Will work for Poetry.
Sunburned and sore I drove to work this morning after working outside all weekend. Traffic was terrible and it took me over an hour to drive 13 miles. This is very frustrating and I’ve not gotten used to spending so much time in my truck. I feel like it’s a huge waste of my time. I could certainly use those 8 or 9 hours doing things around the house, reading or well… just about anything.
At this point I’d rather be at home than be anywhere else. Especially stuck in traffic.
This weekend the April edition of “Poetry” came in and I read it front to back each month to find those one or two really good poems. 95% of the work in Poetry is crap and this is the fault of Christian Wiman, the editor, who should know better. He writes well and is commonly the “country folk” rep in The New Yorker type magazines. Anyhow, it was only 10 pages into this month’s issue that I came across the poem below. After reading it, I thought driving 13 miles an hour or less each way to work isn’t so bad, compared to this.
In Colorado My Father Scoured and Stacked Dishes
by Eduardo C. Corral
in a Tex-Mex restaurant. His co-workers
unable to utter his name, renamed him Jalapeño.
If I ask for a goldfish, he spits a glob of phlegm
into a jar of water. The silver letters
on his black belt spell Sangrón. Once, borracho,
at dinner, he said: Jesus wasn’t a snowman.
Arriba Durango. Arriba Orizaba. Packed
into a car trunk, he was smuggled into the States.
Frijolero. Greaser. In Tucson he branded
cattle. He slept in a stable.

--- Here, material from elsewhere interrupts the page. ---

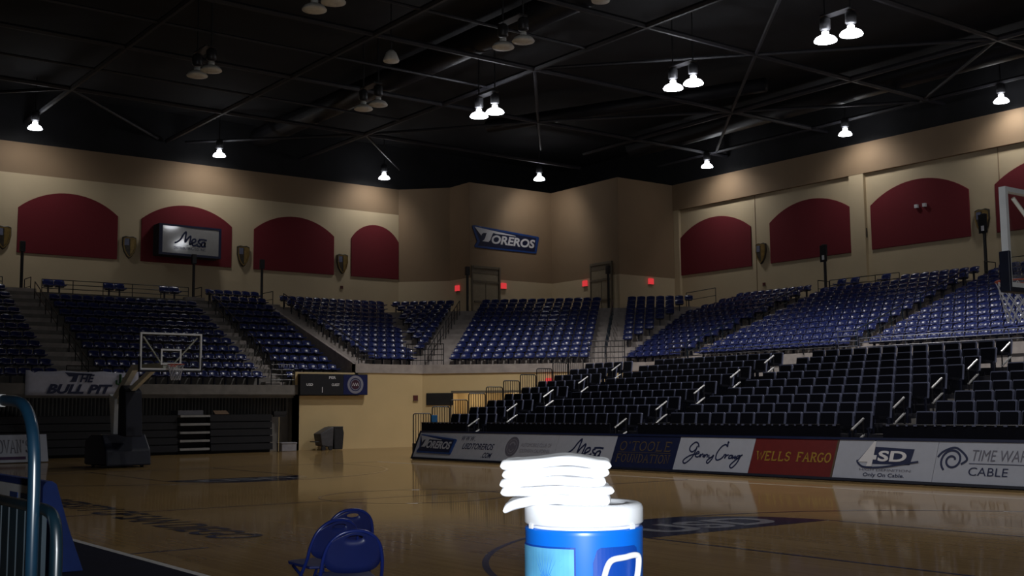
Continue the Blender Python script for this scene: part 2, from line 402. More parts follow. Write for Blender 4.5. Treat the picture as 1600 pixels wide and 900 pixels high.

The horse blankets
oddly fragrant: wood smoke, lilac. He’s an illegal.
I’m an Illegal-American. Once, in a grove
of saguaro, at dusk, I slept next to him. I woke
with his thumb in my mouth. ¿No que no
tronabas, pistolita? He learned English
by listening to the radio. The first four words
he memorized: In God We Trust. The fifth:
Percolate. Again and again I borrow his clothes.
He calls me Scarecrow. In Oregon he picked apples.
Braeburn. Jonagold. Cameo. Nightly,
to entertain his cuates, around a campfire,
He strummed a guitarra, sang corridos. Arriba
Durango. Arriba Orizaba. Packed into
A car trunk, he was smuggled into the States.
Greaser. Beaner. Once, borracho, at breakfast,
He said: The heart can only be broken
once, like a window. ¡No mames! His favorite
belt buckle: an águila perched on a nopal.
If he laughs out loud, his hands tremble.
Bug Bunny wants to deport him. César Chávez
wants to deport him. When I walk through
the desert, I wear his shirt. The gaze of the moon
stitches the buttons of his shirt to my skin.
The snake hisses. The snake is torn.